== Data lines ==
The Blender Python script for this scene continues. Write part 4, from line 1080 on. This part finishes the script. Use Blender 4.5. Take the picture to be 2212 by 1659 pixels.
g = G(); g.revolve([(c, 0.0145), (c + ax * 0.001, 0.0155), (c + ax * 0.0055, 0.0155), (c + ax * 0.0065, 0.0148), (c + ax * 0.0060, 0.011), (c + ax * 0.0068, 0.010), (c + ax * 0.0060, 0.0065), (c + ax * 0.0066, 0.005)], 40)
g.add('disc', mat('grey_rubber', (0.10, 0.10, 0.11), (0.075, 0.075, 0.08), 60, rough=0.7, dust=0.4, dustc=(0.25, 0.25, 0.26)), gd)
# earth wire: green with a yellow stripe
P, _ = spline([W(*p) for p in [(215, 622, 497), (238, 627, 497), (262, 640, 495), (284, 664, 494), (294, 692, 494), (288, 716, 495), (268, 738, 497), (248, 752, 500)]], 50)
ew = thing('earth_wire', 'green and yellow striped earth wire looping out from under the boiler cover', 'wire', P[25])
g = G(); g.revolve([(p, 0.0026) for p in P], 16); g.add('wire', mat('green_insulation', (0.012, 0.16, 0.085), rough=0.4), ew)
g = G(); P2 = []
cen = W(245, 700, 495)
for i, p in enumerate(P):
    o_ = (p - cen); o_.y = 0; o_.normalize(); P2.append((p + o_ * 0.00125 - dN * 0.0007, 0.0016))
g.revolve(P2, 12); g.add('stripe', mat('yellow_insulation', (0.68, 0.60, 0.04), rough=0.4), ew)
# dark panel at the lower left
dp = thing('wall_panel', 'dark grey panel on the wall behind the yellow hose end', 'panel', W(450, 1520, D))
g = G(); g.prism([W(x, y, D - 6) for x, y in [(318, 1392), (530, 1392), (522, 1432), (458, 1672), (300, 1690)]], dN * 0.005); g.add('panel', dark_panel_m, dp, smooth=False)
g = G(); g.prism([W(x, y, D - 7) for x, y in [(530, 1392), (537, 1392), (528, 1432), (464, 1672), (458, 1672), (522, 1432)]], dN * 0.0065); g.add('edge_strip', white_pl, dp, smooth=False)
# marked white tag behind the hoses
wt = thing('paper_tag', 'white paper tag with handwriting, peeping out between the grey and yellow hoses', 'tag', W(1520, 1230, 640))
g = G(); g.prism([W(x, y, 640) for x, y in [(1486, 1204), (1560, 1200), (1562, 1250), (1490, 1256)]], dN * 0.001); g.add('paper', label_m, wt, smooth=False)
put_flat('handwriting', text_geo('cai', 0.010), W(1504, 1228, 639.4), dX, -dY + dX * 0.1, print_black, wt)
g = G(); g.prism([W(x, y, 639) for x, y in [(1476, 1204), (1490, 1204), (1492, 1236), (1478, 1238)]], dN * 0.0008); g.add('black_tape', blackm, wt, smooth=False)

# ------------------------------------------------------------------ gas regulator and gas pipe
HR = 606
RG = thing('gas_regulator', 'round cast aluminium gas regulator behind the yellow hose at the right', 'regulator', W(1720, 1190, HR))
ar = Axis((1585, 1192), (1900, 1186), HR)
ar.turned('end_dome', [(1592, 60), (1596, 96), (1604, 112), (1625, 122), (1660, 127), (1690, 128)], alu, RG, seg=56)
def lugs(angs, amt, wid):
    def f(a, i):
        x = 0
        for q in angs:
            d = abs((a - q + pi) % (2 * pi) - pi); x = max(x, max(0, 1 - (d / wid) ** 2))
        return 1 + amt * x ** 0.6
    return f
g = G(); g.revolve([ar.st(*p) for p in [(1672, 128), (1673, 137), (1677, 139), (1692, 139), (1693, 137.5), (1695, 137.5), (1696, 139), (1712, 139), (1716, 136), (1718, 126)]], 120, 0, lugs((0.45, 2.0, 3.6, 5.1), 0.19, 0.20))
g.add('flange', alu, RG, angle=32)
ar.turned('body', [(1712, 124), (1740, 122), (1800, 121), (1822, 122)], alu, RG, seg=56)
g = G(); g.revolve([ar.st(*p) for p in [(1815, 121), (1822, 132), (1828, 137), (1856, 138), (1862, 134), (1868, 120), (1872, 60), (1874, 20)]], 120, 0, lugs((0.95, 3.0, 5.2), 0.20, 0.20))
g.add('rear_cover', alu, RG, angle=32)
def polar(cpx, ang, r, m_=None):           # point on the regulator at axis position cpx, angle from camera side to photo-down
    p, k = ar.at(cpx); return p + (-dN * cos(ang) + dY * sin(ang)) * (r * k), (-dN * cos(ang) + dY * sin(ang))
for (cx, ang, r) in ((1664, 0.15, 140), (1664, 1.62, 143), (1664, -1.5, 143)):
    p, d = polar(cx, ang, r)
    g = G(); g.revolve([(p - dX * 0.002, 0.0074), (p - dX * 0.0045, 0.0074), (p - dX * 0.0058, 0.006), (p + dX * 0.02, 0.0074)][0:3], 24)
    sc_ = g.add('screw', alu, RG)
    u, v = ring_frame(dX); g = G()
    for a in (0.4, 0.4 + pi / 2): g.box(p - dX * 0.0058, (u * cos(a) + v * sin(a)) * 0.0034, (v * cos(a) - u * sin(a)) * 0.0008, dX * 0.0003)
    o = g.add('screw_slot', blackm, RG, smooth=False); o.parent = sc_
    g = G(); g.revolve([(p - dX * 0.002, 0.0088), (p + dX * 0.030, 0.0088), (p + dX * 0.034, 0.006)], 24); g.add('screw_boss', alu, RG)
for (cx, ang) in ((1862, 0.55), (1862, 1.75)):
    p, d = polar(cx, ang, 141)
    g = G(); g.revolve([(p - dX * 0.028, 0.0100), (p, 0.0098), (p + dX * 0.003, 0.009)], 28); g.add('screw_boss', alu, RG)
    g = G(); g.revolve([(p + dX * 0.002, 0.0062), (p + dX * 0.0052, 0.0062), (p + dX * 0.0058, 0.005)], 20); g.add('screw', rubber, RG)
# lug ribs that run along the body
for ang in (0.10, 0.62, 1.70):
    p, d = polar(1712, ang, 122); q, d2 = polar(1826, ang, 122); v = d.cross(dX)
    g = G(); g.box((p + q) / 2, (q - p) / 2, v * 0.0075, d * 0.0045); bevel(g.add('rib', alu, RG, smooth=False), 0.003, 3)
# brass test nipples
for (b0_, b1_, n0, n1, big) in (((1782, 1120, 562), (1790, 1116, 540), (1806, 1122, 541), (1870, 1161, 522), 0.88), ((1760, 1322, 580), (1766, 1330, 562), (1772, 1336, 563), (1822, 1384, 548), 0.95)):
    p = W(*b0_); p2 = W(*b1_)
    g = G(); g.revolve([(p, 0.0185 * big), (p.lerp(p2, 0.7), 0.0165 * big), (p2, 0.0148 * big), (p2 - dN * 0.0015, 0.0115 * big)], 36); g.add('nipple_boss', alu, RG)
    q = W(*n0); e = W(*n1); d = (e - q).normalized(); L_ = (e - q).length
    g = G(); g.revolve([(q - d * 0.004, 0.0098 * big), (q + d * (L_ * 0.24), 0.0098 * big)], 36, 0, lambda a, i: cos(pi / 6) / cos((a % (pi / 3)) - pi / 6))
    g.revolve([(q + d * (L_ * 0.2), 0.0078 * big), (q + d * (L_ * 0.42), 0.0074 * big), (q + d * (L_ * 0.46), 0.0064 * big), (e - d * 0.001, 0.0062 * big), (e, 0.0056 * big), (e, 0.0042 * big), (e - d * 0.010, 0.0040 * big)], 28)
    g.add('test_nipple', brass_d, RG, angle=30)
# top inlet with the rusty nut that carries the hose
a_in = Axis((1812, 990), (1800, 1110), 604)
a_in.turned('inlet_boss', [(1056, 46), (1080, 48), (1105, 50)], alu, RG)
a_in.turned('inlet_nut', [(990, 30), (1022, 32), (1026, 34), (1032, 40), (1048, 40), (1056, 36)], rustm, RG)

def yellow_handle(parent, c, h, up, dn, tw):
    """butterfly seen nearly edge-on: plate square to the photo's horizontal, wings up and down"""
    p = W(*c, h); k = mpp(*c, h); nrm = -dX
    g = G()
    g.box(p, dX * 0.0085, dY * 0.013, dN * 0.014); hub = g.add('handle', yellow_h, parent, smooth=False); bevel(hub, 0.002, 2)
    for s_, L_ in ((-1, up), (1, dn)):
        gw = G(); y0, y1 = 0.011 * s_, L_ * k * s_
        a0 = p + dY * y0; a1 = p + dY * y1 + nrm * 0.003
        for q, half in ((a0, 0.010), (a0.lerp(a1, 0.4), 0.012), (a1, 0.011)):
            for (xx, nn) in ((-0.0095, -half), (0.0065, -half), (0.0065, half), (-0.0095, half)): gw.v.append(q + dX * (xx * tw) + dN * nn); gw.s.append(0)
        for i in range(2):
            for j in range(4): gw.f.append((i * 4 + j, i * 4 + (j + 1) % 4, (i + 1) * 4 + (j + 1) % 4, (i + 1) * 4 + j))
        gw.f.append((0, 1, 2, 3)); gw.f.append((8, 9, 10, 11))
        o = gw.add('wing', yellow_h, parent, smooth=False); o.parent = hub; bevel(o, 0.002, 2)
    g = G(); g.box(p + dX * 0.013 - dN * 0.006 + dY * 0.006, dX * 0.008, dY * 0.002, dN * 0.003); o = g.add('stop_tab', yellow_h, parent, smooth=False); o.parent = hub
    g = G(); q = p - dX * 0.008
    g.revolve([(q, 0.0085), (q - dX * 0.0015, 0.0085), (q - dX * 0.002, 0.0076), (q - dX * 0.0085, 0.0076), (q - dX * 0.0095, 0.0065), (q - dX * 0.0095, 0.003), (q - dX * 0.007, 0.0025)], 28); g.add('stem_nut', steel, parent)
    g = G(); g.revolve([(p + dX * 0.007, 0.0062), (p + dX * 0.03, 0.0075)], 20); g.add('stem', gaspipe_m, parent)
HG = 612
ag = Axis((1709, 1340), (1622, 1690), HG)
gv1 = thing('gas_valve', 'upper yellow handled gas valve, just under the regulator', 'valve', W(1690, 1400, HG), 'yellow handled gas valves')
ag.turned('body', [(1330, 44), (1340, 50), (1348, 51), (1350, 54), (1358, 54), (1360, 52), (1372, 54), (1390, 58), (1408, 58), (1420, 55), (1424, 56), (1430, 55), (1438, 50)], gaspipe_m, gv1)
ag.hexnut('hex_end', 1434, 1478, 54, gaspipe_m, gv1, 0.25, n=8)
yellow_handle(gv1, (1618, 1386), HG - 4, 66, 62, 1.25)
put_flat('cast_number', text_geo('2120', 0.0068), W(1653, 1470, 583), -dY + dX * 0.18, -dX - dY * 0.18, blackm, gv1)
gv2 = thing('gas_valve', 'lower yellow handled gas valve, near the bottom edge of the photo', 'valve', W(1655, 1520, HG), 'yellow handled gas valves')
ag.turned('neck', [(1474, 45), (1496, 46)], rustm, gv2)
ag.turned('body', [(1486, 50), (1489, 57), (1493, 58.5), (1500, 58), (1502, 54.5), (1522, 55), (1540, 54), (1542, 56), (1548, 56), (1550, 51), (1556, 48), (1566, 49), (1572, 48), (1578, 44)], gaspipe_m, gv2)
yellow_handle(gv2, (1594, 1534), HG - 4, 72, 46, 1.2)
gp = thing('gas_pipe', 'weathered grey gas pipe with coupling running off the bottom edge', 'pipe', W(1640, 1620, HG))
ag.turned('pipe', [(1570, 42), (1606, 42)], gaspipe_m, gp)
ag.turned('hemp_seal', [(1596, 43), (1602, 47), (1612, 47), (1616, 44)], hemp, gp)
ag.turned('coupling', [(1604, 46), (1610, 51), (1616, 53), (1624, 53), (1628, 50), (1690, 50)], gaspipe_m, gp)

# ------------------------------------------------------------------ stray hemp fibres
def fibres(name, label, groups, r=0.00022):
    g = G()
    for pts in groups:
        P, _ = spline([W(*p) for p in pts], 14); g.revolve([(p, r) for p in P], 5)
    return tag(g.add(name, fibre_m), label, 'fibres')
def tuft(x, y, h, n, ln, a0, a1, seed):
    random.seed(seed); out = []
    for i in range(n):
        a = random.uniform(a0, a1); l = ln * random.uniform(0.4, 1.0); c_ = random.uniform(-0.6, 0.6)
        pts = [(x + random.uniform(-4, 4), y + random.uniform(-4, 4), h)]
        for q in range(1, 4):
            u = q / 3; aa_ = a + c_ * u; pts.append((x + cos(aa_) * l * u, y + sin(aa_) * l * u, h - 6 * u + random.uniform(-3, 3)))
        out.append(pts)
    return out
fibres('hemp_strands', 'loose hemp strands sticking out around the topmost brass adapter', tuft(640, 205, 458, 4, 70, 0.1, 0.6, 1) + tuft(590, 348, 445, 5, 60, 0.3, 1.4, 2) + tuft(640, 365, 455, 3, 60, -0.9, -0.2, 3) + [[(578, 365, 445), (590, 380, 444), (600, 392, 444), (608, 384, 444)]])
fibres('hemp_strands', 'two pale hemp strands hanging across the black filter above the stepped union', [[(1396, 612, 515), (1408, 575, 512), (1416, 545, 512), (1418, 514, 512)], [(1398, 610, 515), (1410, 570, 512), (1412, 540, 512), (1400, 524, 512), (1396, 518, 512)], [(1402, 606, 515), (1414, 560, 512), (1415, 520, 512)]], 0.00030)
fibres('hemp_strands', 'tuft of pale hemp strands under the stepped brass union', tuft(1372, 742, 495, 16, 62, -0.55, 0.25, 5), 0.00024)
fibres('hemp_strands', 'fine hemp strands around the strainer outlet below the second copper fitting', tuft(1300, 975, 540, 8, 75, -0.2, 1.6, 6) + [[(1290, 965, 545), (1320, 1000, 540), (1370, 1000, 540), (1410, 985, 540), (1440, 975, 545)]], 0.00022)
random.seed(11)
===
- **Request**:
Copy every line of the listing containing the string "from".

- **Answer**:
The Blender Python script for this scene continues. Write part 4, from line 1080 on. This part finishes the script. Use Blender 4.5. Take the picture to be 2212 by 1659 pixels.
ew = thing('earth_wire', 'green and yellow striped earth wire looping out from under the boiler cover', 'wire', P[25])
def polar(cpx, ang, r, m_=None):           # point on the regulator at axis position cpx, angle from camera side to photo-down